Let $H$ and $K$ be two abelian groups. It is well known that a subgroup of the semidirect product $H\rtimes K$ is not in general semidirect product of two subgroups $H'\le H$ and $K'\le K$. But if $G'$ is a subgroup of $H\rtimes K$ such that $K\le G'$, then $G'\simeq (G'\cap H)\rtimes K$ (see Subgroup). How can one use this for the following problem:

Let $G$ be a nonabelian $p$-group of order $p^{m+1}>p^{3}$ such that $G\simeq(\mathbb{Z}/p\mathbb{Z})^{m}\rtimes(\mathbb{Z}/p\mathbb{Z})$. Note that every subgroup of $G$ contains a subgroup of oder $p$.

• Is there a nonabelian subgroups of $G$ of the form $(\mathbb{Z}/p\mathbb{Z})^{k}\rtimes(\mathbb{Z}/p\mathbb{Z})$ with $1<k<m$ ?.

  • If the answer is yes, what is the number of nonabelian subgroups of index $p^{n}$ in $(\mathbb{Z}/p\mathbb{Z})^{m}\rtimes(\mathbb{Z}/p\mathbb{Z})$ (we can consider that $(\mathbb{Z}/p\mathbb{Z})^{m}\rtimes (\mathbb{Z}/p\mathbb{Z})$ is of maximal class).

Any help would be appreciated so much.
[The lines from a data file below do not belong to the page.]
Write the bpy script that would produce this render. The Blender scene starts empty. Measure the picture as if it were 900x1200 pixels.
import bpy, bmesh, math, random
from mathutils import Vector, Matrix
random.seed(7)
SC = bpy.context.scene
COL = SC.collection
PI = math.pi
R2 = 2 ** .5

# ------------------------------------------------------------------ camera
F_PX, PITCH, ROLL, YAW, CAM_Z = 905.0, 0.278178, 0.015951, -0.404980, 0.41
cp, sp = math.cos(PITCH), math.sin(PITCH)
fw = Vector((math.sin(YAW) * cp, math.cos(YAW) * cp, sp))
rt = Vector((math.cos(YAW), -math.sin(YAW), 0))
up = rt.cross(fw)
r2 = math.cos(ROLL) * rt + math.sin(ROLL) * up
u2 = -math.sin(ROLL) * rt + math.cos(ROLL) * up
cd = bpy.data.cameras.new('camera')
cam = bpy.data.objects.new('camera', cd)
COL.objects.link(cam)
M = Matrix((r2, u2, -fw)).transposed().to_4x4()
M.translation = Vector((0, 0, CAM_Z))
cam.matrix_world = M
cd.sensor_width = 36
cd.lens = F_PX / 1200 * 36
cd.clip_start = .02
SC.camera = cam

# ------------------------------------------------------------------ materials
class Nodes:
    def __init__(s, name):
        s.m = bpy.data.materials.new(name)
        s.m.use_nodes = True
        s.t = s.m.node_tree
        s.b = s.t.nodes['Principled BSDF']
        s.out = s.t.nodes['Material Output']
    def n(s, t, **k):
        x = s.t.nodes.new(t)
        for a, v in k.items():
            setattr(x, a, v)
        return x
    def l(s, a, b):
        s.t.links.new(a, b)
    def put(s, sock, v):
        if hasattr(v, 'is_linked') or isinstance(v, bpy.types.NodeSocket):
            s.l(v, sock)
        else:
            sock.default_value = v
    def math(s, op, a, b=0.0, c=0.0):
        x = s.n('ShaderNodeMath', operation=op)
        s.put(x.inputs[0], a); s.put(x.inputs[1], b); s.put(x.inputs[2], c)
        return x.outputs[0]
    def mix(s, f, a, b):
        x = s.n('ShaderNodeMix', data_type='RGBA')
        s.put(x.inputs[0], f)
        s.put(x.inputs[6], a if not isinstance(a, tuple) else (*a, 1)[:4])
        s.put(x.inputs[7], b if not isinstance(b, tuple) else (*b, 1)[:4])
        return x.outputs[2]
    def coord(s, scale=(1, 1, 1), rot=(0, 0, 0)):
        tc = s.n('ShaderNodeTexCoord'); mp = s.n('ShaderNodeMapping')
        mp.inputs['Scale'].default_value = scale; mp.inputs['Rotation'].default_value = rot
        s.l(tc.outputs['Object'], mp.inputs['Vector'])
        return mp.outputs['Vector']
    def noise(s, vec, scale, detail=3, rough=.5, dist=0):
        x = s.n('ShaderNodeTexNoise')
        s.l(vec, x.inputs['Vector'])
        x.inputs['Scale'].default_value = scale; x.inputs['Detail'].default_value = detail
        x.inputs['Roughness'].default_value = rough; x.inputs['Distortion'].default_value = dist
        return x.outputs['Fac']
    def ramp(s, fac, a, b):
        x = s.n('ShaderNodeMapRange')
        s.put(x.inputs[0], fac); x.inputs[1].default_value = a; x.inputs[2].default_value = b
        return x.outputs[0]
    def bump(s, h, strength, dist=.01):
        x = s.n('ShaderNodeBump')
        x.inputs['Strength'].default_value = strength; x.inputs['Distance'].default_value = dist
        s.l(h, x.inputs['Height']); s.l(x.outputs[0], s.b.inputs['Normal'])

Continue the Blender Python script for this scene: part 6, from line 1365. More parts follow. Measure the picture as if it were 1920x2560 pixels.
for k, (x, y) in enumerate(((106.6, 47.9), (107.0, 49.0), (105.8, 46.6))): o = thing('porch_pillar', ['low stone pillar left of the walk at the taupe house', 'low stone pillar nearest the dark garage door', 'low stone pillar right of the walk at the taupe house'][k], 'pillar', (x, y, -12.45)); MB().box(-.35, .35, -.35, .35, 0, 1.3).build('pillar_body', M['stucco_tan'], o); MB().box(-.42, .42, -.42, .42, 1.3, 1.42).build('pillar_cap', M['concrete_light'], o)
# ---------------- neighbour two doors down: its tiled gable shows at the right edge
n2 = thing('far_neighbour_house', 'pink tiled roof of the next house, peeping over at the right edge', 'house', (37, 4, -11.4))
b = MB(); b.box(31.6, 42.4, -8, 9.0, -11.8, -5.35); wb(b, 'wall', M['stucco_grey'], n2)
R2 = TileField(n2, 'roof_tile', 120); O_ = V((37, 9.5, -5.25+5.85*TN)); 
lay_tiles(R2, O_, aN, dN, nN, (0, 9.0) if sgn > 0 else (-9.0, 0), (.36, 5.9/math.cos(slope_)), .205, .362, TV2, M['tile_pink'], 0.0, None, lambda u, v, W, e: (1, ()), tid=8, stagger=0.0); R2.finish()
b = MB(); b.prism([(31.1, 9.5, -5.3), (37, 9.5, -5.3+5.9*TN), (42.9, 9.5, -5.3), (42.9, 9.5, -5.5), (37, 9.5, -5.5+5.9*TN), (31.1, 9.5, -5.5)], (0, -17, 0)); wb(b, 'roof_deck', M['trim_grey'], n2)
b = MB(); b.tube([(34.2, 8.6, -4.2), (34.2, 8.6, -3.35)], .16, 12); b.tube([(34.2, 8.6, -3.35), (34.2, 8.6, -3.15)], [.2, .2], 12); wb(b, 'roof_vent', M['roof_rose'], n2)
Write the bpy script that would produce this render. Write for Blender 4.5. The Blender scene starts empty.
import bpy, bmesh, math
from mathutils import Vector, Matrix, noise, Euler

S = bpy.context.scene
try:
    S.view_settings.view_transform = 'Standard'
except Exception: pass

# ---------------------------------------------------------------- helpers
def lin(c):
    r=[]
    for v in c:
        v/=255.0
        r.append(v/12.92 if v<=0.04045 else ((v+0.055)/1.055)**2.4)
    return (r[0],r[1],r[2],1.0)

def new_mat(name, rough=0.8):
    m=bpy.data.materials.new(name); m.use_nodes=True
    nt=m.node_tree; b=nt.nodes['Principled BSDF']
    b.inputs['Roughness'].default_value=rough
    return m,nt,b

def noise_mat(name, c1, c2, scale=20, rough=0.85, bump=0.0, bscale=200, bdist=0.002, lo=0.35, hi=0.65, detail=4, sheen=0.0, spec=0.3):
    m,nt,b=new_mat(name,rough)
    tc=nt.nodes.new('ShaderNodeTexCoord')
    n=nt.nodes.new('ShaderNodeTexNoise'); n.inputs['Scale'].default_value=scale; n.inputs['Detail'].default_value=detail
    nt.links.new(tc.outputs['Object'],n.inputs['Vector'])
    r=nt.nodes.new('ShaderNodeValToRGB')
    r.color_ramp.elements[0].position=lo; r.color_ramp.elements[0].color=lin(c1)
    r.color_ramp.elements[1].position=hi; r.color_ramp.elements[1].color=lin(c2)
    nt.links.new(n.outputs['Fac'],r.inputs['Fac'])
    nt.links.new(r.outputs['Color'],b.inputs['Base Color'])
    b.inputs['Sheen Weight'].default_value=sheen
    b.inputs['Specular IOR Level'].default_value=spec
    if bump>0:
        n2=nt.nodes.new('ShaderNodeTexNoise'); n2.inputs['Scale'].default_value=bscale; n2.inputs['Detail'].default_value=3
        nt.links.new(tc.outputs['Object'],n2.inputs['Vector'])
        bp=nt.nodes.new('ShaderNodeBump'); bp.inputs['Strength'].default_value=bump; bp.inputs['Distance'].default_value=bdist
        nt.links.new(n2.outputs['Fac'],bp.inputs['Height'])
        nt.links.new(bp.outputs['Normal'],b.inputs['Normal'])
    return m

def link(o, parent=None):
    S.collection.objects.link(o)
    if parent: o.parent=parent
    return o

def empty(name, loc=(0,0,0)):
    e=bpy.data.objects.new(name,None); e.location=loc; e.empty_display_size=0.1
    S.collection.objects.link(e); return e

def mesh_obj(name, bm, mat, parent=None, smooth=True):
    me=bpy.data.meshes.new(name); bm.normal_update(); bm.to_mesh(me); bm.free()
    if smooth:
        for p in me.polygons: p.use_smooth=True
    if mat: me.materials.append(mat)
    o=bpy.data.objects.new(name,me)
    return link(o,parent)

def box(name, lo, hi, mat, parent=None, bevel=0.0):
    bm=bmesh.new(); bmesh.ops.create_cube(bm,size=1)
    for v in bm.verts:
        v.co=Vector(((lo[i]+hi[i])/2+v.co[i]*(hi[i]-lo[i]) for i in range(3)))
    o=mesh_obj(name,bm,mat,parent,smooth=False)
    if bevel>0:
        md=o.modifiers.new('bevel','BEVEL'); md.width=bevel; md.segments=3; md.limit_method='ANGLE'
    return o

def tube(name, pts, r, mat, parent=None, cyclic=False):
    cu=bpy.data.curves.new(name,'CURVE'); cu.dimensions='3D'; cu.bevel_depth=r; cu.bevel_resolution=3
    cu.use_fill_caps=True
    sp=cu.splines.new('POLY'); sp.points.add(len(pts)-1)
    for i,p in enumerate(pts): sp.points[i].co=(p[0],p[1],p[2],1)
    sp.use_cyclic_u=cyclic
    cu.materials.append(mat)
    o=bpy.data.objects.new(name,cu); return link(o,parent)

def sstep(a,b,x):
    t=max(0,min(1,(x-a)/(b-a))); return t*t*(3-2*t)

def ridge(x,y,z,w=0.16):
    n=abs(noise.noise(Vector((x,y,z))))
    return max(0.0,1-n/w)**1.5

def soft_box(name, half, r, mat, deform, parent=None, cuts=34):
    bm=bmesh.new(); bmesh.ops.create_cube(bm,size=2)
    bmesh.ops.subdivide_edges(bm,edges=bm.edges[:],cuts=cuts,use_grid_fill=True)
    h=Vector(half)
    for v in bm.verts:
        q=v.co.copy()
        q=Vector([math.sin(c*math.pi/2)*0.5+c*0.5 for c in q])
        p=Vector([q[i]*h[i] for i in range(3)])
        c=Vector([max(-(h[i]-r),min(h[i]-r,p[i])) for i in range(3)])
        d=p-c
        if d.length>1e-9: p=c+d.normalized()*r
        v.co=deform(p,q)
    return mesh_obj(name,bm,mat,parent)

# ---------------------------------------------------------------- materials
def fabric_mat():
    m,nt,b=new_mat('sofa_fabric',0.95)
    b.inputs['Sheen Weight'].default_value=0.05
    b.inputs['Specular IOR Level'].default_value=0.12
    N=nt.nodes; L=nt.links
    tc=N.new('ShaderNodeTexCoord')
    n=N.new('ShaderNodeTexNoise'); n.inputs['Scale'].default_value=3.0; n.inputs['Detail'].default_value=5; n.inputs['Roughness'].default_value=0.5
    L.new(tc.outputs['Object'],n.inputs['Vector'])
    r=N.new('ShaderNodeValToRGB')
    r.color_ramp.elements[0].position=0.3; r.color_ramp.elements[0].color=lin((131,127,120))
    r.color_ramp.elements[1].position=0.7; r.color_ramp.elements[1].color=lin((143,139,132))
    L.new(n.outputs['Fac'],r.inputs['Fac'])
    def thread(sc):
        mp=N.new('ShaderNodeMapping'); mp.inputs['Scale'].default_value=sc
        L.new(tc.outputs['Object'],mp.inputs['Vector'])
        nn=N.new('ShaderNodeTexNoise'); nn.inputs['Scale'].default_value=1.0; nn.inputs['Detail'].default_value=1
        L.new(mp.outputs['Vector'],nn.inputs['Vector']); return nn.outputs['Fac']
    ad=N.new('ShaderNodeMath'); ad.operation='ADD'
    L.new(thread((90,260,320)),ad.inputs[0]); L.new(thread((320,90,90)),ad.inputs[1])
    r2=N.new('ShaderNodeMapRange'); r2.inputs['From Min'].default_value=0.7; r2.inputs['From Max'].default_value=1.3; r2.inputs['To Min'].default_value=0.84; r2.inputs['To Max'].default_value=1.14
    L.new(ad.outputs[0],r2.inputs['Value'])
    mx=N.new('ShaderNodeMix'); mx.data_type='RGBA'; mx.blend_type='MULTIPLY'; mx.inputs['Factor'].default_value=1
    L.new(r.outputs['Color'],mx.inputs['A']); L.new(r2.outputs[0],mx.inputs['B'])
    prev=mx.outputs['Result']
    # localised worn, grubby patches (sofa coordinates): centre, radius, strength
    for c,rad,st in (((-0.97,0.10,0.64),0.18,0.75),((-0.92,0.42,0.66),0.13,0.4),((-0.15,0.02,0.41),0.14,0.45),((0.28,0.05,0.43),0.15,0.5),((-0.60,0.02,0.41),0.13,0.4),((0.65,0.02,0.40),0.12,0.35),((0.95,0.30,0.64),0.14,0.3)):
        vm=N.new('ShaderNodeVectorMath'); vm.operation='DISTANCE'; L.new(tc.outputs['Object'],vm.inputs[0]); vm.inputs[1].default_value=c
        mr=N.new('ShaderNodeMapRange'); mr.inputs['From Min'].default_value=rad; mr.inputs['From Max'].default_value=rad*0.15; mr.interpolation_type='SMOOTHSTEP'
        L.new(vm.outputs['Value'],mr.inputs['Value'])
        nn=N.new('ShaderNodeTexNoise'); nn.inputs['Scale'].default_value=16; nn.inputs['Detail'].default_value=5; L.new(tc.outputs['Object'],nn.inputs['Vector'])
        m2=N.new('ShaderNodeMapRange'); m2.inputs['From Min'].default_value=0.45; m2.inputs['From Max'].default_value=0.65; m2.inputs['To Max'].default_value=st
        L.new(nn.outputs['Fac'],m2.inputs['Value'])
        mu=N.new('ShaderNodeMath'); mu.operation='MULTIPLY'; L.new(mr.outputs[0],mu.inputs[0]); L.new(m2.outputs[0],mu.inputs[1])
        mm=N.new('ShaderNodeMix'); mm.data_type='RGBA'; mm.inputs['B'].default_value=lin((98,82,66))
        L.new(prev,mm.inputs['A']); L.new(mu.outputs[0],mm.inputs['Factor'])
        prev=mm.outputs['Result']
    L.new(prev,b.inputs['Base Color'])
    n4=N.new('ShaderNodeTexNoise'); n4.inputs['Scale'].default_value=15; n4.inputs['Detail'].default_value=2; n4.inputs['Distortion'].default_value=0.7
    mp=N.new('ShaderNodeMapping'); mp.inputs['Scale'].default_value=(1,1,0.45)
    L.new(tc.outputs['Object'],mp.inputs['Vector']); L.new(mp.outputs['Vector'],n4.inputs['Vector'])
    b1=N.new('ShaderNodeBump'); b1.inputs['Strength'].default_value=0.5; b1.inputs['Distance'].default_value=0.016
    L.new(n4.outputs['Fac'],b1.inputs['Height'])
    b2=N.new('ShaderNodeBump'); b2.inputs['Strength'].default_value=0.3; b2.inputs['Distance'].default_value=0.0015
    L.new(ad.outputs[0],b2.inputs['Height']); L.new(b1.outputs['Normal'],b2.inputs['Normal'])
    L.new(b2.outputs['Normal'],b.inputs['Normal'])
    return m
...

Thank you all.

Answer 1

Yes, there are such examples.

gap> grps:=AllSmallGroups(3^4);;
gap> for g in grps do
> Print(StructureDescription(g),"\n");
> od;
C81
C9 x C9
(C9 x C3) : C3
C9 : C9
C27 x C3
C27 : C3
(C3 x C3 x C3) : C3
(C9 x C3) : C3
(C9 x C3) : C3
C3 . ((C3 x C3) : C3) = (C3 x C3) . (C3 x C3)
C9 x C3 x C3
C3 x ((C3 x C3) : C3)
C3 x (C9 : C3)
(C9 x C3) : C3
C3 x C3 x C3 x C3
gap> g:=grps[7];
(C3 x C3 x C3) : C3
gap> norm:=List(NormalSubgroups(g),x->StructureDescription(x));
[ "(C3 x C3 x C3) : C3", "C3 x C3 x C3", "C9 : C3", "C9 : C3", 
"(C3 x C3) : C3", "C3 x C3", "C3", "1" ]

Answer 2

Yes, there always exists such a subgroup. Let $g$ be a generator of the complement $K$ of order $p$ in the semidirect product, and let $h$ be an element in the normal subgroup $H$ that lies in $Z_2(G) \setminus Z(G)$. Then $\langle g,h \rangle = \langle [h,g],h \rangle \rtimes \langle g \rangle$ is nonabelian of order $p^3$.